La simple annonce de ces projets – avec leurs effets sur le moral des Israéliens et sur la détermination occidentale – pourrait produire des résultats considérables, sans coût réel pour qui que ce soit. Dût Israël persister dans son obstination, le développement (du programme nucléaire arabo-iranien) se poursuivrait, augmentant la pression pour trouver – que dis-je, imposer – une solution au conflit israélo-palestinien. Bien sûr, l’on peut voir dans cette simple idée une preuve d’extrémisme échevelé. Mais ce qui est extrême, c’est de laisser Israël, pour commencer, développer, puis brandir des armes nucléaires, tout en liant les mains de ses victimes potentielles. Leur délier les mains consiste, tout simplement, à revenir à la politique de l’équilibre des forces qui, des siècles durant, a été considérée comme la meilleure garantie pour la paix.
Aujourd’hui, cela semble pure fantaisie. Mais le monde arabe, avec le soutien du monde musulman non-arabe, changera suffisamment pour placer cette stratégie dans le domaine du possible. Collectivement, ces pays ont une richesse et des capacités techniques indéniables. Ils sont de plus en plus conscients de la nécessité de laisser de côté toutes les vieilles animosités. Et l’on peut présumer qu’ils finiront bien, un jour, par se fatiguer d’être traités par le mépris.

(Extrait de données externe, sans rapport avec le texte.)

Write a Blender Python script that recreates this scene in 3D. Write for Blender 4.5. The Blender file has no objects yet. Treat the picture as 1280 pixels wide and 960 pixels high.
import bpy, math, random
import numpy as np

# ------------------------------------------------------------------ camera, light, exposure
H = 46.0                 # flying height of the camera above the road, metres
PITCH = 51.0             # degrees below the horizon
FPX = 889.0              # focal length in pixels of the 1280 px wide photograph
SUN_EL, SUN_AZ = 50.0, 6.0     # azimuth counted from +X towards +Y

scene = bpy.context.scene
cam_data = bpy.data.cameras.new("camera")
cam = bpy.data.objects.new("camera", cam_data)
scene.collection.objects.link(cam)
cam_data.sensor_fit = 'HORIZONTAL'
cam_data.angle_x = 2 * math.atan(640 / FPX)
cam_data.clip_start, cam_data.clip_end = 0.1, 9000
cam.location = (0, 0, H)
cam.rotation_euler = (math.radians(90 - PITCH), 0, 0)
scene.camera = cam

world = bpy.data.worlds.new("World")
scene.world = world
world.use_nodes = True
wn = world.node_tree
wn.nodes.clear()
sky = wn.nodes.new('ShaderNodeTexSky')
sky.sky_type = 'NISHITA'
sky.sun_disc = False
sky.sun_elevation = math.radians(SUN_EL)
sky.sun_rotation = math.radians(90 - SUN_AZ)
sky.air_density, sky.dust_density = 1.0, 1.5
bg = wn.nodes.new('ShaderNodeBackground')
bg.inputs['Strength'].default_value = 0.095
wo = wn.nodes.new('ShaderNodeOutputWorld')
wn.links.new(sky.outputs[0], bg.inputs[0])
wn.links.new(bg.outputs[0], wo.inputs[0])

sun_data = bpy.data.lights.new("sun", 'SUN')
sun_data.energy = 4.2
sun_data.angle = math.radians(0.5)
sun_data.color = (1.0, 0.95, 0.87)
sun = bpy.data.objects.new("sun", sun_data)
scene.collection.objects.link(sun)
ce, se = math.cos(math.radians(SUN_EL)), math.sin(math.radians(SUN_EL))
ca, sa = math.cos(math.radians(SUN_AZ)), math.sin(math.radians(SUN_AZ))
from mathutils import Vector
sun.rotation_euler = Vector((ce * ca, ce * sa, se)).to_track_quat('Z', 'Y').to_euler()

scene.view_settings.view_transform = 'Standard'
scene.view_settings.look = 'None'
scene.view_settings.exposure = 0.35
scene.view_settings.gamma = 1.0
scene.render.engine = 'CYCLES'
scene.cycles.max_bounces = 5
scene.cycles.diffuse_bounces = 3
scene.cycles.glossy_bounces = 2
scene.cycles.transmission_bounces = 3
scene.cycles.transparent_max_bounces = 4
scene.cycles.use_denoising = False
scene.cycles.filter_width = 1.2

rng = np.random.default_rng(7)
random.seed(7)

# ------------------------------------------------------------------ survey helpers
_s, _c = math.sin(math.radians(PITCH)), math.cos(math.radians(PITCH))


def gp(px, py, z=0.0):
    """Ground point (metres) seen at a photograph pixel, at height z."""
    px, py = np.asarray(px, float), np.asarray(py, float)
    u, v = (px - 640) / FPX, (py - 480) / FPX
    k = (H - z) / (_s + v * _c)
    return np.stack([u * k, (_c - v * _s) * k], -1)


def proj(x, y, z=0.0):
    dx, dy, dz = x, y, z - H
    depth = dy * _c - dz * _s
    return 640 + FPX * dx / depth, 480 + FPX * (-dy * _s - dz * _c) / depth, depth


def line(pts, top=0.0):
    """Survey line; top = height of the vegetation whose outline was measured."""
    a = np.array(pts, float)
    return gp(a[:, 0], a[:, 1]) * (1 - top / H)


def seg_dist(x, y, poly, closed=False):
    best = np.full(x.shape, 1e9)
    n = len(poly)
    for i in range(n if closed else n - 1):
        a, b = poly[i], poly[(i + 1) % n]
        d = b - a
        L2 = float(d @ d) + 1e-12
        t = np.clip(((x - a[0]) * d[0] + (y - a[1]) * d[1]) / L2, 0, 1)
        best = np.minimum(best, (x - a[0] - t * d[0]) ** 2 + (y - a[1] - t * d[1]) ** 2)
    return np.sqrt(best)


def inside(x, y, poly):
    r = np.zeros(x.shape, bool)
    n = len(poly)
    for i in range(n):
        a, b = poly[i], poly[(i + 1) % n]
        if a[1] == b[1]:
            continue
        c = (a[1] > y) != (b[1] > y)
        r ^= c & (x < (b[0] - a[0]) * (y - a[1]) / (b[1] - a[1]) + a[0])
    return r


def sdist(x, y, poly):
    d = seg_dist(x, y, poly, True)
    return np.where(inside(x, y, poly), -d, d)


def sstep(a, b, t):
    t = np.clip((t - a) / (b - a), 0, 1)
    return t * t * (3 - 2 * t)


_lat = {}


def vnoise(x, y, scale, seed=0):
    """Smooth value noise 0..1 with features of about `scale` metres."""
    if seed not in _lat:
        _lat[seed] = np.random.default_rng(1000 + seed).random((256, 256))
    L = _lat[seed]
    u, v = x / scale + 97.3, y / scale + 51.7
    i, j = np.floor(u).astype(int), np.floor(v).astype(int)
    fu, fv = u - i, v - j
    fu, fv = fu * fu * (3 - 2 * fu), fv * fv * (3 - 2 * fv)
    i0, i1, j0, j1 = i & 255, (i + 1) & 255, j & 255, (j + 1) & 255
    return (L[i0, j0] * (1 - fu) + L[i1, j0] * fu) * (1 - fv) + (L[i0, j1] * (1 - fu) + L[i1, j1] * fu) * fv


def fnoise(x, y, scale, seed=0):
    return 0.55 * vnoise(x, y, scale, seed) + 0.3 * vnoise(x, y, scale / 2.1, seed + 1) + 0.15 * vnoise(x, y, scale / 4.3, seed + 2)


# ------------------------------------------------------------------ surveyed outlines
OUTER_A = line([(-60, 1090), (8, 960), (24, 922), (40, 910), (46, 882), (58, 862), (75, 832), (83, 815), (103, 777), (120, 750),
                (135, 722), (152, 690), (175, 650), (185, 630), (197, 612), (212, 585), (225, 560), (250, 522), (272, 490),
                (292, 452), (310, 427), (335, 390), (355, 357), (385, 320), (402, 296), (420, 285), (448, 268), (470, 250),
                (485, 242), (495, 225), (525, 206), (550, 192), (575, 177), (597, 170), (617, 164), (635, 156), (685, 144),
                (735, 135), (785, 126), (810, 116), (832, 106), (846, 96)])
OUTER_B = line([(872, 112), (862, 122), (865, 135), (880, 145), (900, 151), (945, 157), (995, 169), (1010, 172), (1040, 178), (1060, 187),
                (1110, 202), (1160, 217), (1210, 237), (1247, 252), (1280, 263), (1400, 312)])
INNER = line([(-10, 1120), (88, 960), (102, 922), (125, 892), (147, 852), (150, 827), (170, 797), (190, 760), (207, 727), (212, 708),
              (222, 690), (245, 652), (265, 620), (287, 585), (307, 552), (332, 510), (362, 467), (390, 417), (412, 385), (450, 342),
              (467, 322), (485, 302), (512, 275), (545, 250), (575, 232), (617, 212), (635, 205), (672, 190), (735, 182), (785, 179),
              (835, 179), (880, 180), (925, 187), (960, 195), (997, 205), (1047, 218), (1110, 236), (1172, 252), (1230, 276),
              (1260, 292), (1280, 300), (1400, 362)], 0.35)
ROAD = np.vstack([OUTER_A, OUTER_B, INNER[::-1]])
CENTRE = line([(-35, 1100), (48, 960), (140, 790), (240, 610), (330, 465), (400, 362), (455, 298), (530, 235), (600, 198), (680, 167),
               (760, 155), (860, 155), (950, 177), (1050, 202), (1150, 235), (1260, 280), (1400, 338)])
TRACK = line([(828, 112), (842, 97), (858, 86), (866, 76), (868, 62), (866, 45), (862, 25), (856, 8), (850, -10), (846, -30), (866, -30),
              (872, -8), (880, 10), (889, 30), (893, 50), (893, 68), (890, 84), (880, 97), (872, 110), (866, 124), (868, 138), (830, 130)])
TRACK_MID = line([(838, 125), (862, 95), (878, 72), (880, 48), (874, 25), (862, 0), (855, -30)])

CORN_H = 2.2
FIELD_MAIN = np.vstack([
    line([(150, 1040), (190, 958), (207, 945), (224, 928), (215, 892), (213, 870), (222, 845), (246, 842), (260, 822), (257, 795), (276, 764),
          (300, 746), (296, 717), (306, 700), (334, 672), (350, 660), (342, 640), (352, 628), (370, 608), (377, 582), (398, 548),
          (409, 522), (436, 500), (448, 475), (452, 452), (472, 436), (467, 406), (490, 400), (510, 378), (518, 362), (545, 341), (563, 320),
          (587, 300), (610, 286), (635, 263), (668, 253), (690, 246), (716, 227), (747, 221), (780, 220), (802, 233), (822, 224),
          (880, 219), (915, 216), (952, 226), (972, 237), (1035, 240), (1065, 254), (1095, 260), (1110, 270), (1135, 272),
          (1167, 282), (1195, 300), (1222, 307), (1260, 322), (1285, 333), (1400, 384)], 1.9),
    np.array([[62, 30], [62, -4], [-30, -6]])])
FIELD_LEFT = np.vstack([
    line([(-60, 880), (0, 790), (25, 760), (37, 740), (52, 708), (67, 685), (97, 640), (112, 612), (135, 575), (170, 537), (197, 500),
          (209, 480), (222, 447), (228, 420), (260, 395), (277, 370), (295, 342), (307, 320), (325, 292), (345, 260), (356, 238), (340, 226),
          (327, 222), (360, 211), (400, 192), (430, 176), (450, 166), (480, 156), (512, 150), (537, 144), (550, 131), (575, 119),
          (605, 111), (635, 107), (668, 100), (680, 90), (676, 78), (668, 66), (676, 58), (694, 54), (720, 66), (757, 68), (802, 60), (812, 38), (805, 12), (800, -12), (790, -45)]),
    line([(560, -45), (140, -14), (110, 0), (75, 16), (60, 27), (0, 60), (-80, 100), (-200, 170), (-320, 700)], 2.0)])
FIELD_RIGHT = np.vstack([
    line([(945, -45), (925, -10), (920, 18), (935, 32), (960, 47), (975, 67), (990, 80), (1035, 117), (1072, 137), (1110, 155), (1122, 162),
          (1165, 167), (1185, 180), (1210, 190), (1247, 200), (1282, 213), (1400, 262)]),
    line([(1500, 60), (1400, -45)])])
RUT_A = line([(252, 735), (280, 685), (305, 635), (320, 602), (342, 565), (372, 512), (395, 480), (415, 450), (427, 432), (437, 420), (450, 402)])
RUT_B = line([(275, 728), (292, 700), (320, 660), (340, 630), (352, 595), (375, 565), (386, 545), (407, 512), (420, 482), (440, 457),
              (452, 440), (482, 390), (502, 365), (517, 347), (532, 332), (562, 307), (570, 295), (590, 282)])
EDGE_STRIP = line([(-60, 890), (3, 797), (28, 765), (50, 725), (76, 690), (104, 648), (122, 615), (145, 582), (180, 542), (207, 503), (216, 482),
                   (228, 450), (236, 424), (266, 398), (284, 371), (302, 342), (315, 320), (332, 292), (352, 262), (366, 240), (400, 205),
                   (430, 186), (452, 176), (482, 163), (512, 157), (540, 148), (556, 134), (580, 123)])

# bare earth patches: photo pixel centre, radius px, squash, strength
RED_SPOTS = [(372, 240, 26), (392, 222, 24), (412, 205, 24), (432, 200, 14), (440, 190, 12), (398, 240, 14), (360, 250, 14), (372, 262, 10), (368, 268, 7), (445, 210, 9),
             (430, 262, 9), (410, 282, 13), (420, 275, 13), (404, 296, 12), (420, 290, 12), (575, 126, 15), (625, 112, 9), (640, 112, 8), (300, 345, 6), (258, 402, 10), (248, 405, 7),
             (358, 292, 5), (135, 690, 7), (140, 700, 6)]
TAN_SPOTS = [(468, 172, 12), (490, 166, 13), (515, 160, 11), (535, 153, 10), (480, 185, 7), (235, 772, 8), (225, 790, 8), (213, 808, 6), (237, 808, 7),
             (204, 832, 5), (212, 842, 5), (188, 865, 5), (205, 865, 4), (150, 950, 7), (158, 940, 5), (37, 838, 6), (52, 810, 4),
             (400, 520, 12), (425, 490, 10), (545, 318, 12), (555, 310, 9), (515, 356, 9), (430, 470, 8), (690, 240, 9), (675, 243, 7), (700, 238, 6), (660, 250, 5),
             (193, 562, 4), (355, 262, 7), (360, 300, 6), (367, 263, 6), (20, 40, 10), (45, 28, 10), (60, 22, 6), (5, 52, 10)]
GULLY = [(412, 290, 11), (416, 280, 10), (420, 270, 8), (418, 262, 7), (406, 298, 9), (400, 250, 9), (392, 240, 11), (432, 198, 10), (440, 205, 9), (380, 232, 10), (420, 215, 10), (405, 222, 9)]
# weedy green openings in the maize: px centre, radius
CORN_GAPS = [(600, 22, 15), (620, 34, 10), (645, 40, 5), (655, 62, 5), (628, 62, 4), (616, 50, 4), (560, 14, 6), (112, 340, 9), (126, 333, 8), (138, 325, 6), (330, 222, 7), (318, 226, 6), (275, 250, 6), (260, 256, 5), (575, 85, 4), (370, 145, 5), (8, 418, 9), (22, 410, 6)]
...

Et, allez-vous me demander, quel est le rôle de l’Occident, dans cette histoire ? La seule chose intelligente qu’il puisse faire, c’est se tirer du pas : il est strictement infoutu d’en faire davantage. Mais il est évident qu’en lieu et place, nous allons assister à des crises de désespoir, à de l’hystérie, à de l’épilepsie morale. Peut-être la crise passera-t-elle, et peut-être l’Occident finira-t-il par se résoudre à faire ce qu’il a si bien su faire, depuis si longtemps : rien.